I’ve decided to clear some chips in the equity markets, and bring my
stock holding to below fifty percent of my asset allocation. Shiller’s cyclically
adjusted price to earnings ratio (CAPE) is flirting with 30; similar to levels
before the 1929 crash and the 2000 Internet Bubble. I’m most likely early in
reducing my exposure. But we will see a big adjustment at some point; at least
25%, probably 40%, maybe more. Federal debt is by most measures 100% of GDP,
corporate earnings have been flat or down if one accounts for the massive
buyback programs underway. Demography is another downward drag.
Populism is approaching “full bloom” worldwide; it has its name, in
fact, because during certain periods the crazy policies it expounds are “popular.”

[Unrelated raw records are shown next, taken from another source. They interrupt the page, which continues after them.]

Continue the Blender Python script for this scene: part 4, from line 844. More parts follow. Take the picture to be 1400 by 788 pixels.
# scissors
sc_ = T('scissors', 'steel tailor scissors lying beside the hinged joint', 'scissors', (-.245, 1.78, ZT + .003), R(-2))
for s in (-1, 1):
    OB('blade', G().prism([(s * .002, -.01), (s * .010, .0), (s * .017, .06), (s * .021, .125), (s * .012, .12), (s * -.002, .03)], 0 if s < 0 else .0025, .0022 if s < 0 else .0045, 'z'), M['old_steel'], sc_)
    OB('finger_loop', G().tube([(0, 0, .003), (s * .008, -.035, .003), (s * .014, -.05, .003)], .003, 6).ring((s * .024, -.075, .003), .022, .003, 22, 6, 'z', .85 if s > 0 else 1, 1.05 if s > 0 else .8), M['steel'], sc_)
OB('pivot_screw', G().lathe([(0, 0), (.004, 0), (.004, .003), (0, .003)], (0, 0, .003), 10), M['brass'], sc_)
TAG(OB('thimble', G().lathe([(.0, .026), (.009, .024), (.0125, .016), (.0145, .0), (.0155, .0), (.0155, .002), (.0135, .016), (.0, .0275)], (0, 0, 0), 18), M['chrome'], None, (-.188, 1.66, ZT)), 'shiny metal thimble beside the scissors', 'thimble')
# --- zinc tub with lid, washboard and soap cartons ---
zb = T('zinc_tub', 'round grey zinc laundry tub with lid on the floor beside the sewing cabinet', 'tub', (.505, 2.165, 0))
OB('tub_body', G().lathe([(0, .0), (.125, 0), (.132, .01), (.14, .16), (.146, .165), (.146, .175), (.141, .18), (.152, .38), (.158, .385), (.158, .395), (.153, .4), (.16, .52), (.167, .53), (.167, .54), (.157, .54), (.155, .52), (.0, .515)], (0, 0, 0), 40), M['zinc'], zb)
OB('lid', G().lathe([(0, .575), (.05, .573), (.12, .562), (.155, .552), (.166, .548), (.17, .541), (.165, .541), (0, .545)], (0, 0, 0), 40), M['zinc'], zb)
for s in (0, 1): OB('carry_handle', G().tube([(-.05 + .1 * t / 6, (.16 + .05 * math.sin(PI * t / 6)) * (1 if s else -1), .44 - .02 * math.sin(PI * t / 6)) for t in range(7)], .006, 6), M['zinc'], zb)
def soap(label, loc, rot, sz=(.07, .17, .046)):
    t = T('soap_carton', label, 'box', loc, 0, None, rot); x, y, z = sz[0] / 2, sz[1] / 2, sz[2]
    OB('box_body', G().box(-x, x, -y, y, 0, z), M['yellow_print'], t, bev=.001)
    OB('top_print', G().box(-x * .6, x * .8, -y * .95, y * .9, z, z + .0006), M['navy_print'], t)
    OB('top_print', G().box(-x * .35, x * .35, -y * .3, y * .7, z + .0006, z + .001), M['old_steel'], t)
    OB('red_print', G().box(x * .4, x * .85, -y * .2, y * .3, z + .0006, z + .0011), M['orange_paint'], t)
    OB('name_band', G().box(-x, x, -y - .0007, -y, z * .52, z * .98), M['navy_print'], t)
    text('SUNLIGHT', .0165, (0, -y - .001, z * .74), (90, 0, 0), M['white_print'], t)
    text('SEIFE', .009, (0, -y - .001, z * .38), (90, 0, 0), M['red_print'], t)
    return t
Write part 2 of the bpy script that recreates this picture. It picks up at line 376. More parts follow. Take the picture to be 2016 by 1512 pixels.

These governments could last five years, perhaps a decade if one looks at
history. But history also tells us that the longer they last, the more pain and
tears there will be.
Sadder still is what this is doing to society, by that I mean “all of
us.” The populists’ playbook is pretty well set: define a majority group of “us”
who are the good stock, blame those not it this group for the current troubles,
propose some simple solutions to the problems, denigrate expertise of any
stripe, discredit the press and the courts; and finally, declare victory.
We have populists in Asia, Europe and America. Turkey’s Erdogan
seems to have won yesterday’s referendum to greatly expand his powers. I have
heard Erdogan compare democracy to a tram: “You
can leave it once you reach your stop.”
There doesn’t seem to be a credible
rebuttal to this bout of populism; again, history tells us that these movements
run their destructive course until conditions deteriorate enough to uncover the
fraud and fallacy of the philosophy and the policies. Hopefully this happens
before too many bad things happen; and that our institutions remain solid
enough to manage the rebuilding process.
As someone once said: "Cash pays nothing but it's looking pretty good." So, I’ve reached my stop – selling will
begin tomorrow. This is painful – 23.8% capital gains taxes are nothing to which
to trifle; as much as an 8% drain on total sale proceeds for me.
But these times
will pass, I’m hopeful for my kids and grand kids. And
at some point, stocks will go on sale again, like in 2008 and 2009.